One of the most public-facing leaders at Stripe is Claire Hughes Johnson. She spent more than a decade at Google leading the business teams for Gmail, Google Wallet and Google Apps before joining the fintech upstart in 2014. Her role in the org chart is officially Corporate Officer & Advisor, yet Hughes Johnson also functions as its COO. She’s been tasked with planning and optimizing all of the teams and business functions at Stripe, with the help of some of her direct reports which include Carrie Simmonds, the Head of Organizational Development, and Carmel Gavin, its Chief People Officer.
Hughes Johnson has described the culture inside the company as “anti-hierarchy,” meaning that employees should not expect a manager watching over them at all times. While this gives Stripe employees much more freedom to do tasks at hand, it also carries over a culture of responsibility and accountability.
Out of all the teams working on title-less philosophy, Stripe’s engineering team is a particularly interesting one to watch. New teams at the company emerge often and with the lack of job titles, many job responsibilities also seem to be more flexible under the technical team.

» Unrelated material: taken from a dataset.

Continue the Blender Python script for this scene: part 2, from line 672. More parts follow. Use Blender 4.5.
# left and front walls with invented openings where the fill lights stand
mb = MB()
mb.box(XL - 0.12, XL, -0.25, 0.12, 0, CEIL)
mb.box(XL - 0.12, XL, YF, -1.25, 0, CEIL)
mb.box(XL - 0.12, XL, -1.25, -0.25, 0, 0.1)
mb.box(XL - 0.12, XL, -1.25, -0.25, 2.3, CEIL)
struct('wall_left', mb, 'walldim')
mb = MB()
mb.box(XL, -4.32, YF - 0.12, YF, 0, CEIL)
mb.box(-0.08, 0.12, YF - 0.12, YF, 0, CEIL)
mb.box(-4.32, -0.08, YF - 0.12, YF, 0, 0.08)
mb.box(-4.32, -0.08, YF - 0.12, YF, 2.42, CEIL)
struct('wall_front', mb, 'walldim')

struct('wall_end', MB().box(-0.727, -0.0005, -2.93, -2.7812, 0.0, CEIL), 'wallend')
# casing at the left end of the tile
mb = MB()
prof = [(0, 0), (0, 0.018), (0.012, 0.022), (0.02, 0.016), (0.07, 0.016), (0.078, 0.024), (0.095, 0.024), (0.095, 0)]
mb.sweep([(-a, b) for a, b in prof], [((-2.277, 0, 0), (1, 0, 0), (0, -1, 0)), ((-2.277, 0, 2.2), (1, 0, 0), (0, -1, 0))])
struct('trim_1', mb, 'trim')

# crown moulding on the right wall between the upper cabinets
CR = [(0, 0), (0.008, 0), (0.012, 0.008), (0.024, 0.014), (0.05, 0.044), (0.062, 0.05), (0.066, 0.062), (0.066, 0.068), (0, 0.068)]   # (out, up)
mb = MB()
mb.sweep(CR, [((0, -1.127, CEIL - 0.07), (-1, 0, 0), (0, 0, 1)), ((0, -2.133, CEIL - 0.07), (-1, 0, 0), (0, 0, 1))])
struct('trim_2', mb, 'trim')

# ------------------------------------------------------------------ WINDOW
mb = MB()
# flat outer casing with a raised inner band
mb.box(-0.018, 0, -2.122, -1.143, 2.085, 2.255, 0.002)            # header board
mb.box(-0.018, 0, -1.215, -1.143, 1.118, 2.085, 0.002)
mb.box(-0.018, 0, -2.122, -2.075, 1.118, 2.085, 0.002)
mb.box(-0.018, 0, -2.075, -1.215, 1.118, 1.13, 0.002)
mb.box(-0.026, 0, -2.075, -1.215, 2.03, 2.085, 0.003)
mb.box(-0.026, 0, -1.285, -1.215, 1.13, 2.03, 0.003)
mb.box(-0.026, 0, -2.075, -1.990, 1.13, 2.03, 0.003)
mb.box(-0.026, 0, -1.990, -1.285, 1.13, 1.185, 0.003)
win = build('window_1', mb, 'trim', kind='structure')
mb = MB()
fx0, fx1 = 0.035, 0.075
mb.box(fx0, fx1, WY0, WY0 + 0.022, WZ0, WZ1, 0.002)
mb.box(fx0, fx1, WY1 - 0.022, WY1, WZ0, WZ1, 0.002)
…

Led by CTO David Singleton, the engineering team covers traditional development and programming at the app but also has tacked on new emerging roles, like a newly-assembled cryptocurrency team. It’s not the first time Stripe has embraced crypto. In 2014, it became the first major payments company to support Bitcoin, but in the intervening years has winded down support for it. New interest and fresh investment into the cryptocurrency space has rejuvenated the team once again at Stripe, led by Guillaume Poncin, who was previously Stripe’s head of engineering.
Another signal that Stripe is starting to take crypto more seriously is the recent addition of Matt Huang to its board of directors. Huang is a former partner at Sequoia Capital and has spent a bulk of his career investing in early-stage startups. As an angel investor, he’s invested in unicorn companies like ByteDance and Instacart. He’s also well-versed in crypto investment, and he will be directly advising Poncin's team on exploring new product avenues in crypto for Stripe.
All eyes still remain on if Stripe ends up going public, which means Chief Financial Officer Dhivya Suryadevara will have a lot of work on her plate to get the company’s financials in order. Suryadevara previously worked as CFO at General Motors, where her departure for Stripe in 2020 rocked Wall Street as one of the largest moves from the auto industry to tech.
The company has had a relatively modest hiring push, clocking in at 4,000 employees. Given its supersized valuation, it will be curious to see what the company decides to do next.